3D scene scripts
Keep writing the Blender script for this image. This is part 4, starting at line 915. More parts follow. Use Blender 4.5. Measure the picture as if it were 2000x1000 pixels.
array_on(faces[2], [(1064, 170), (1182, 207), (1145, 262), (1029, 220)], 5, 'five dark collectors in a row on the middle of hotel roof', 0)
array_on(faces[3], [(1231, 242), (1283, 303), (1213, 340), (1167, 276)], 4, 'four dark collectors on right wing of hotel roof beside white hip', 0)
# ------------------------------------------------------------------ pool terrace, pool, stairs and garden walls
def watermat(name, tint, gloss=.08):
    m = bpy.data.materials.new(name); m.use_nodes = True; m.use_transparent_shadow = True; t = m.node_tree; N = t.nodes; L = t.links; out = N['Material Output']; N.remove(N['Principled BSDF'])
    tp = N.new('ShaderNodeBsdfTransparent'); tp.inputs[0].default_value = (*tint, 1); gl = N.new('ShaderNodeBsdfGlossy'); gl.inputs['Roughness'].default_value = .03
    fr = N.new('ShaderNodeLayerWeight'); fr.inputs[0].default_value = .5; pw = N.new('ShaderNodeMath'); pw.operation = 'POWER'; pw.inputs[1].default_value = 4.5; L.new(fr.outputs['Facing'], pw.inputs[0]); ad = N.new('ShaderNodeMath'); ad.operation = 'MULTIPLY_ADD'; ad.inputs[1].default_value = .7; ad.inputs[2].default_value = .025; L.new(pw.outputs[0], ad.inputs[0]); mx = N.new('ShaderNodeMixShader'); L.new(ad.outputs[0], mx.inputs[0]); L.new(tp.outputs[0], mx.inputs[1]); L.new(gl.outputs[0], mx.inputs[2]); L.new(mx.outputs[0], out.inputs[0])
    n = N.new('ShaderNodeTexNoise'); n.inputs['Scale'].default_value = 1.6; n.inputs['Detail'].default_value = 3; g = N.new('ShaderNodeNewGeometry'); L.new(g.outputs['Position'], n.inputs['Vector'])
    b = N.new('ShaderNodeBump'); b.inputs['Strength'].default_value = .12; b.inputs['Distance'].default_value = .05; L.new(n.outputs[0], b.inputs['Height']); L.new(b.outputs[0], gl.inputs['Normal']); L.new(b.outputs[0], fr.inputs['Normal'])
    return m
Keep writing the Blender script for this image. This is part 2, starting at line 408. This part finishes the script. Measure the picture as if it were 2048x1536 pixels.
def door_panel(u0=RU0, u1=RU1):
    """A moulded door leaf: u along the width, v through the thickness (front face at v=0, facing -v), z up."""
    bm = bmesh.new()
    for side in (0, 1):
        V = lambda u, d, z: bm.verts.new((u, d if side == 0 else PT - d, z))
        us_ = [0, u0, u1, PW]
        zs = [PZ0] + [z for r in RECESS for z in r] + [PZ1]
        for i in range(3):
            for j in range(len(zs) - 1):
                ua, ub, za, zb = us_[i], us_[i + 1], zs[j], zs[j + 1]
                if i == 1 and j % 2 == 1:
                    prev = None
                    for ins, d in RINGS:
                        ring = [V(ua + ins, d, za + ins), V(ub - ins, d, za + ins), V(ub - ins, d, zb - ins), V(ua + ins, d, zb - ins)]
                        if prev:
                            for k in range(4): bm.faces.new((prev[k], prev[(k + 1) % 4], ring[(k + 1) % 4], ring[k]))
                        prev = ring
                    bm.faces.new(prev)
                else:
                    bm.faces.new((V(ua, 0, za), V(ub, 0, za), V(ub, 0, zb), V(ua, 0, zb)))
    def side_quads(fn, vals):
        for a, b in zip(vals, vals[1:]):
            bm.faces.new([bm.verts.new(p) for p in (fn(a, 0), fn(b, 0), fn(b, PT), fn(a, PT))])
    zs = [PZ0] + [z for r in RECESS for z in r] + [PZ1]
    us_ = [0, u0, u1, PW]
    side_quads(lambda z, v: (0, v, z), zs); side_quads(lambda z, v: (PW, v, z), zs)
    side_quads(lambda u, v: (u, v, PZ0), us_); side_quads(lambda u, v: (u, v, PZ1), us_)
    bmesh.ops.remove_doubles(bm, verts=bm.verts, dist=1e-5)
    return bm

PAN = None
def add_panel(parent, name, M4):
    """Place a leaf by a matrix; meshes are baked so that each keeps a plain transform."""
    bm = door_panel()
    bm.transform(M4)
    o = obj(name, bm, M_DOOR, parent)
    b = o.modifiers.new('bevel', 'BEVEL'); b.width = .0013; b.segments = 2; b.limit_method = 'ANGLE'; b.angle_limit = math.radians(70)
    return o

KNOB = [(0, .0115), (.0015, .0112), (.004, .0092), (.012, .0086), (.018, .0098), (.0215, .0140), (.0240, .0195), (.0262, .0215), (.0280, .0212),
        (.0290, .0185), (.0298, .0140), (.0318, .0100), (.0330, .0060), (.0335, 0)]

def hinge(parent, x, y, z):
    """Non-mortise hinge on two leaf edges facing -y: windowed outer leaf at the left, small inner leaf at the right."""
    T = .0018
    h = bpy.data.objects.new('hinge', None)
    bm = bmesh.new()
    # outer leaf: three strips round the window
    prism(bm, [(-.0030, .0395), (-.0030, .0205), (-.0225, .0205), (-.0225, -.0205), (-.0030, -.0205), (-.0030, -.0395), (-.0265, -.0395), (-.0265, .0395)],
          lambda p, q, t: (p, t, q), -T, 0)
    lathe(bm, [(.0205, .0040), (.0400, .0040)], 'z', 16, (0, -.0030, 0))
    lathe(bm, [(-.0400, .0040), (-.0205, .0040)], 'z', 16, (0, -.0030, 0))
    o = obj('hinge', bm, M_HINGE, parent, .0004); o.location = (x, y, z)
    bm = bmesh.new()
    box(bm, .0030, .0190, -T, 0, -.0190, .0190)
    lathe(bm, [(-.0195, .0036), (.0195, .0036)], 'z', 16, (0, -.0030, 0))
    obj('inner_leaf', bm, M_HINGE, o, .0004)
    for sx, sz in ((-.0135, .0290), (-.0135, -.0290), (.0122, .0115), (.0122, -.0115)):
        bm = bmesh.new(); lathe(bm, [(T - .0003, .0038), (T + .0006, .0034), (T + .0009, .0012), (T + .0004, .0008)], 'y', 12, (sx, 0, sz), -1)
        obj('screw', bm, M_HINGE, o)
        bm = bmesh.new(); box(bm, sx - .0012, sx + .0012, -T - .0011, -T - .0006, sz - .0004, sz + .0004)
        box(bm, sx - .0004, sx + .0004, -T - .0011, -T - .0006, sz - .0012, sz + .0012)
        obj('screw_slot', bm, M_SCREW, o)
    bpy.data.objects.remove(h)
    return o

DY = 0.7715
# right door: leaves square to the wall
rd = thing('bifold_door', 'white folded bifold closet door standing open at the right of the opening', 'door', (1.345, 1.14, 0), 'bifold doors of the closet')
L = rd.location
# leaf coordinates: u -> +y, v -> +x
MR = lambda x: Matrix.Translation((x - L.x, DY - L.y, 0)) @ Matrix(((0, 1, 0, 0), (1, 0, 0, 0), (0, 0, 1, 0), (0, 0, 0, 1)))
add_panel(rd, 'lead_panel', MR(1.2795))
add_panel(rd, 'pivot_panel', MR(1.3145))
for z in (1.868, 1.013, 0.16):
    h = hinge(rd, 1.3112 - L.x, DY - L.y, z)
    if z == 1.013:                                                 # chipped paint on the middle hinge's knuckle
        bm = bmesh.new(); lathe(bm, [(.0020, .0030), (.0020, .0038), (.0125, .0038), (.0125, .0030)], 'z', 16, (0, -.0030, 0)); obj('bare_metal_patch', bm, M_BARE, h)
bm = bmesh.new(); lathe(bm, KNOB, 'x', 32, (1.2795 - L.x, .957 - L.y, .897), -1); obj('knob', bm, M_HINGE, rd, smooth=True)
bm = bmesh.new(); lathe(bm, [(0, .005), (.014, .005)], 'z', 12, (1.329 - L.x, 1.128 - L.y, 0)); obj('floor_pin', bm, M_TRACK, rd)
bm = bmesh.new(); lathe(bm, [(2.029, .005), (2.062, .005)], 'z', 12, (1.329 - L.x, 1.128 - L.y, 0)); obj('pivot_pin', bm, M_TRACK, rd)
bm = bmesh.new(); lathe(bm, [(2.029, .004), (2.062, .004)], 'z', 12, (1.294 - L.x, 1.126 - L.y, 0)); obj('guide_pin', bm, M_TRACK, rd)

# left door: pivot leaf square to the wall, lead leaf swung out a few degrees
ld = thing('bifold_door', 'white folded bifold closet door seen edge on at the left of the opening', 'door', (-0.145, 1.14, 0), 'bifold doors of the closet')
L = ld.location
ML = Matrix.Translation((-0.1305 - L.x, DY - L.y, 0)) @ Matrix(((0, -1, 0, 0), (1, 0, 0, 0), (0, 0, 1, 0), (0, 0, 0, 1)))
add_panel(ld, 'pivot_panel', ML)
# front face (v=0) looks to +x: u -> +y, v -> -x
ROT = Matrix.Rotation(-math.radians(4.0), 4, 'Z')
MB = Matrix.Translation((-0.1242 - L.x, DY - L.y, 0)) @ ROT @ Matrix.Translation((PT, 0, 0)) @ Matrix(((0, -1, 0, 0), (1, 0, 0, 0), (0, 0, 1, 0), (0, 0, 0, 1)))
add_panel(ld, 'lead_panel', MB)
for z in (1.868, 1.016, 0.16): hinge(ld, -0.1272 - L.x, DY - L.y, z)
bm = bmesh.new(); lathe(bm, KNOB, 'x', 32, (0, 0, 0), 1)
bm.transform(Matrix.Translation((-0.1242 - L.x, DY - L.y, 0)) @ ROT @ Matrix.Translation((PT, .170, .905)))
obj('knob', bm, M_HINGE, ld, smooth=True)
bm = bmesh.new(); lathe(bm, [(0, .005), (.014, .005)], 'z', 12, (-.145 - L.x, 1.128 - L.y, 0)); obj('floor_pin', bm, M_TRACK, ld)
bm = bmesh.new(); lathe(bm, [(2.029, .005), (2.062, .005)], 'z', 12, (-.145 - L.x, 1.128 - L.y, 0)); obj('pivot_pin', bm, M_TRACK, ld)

### [Aim of the exercise]
Going through the entries above, tally each line that has the word "part". Answer with the number only.

### [Answer for this exercise]
2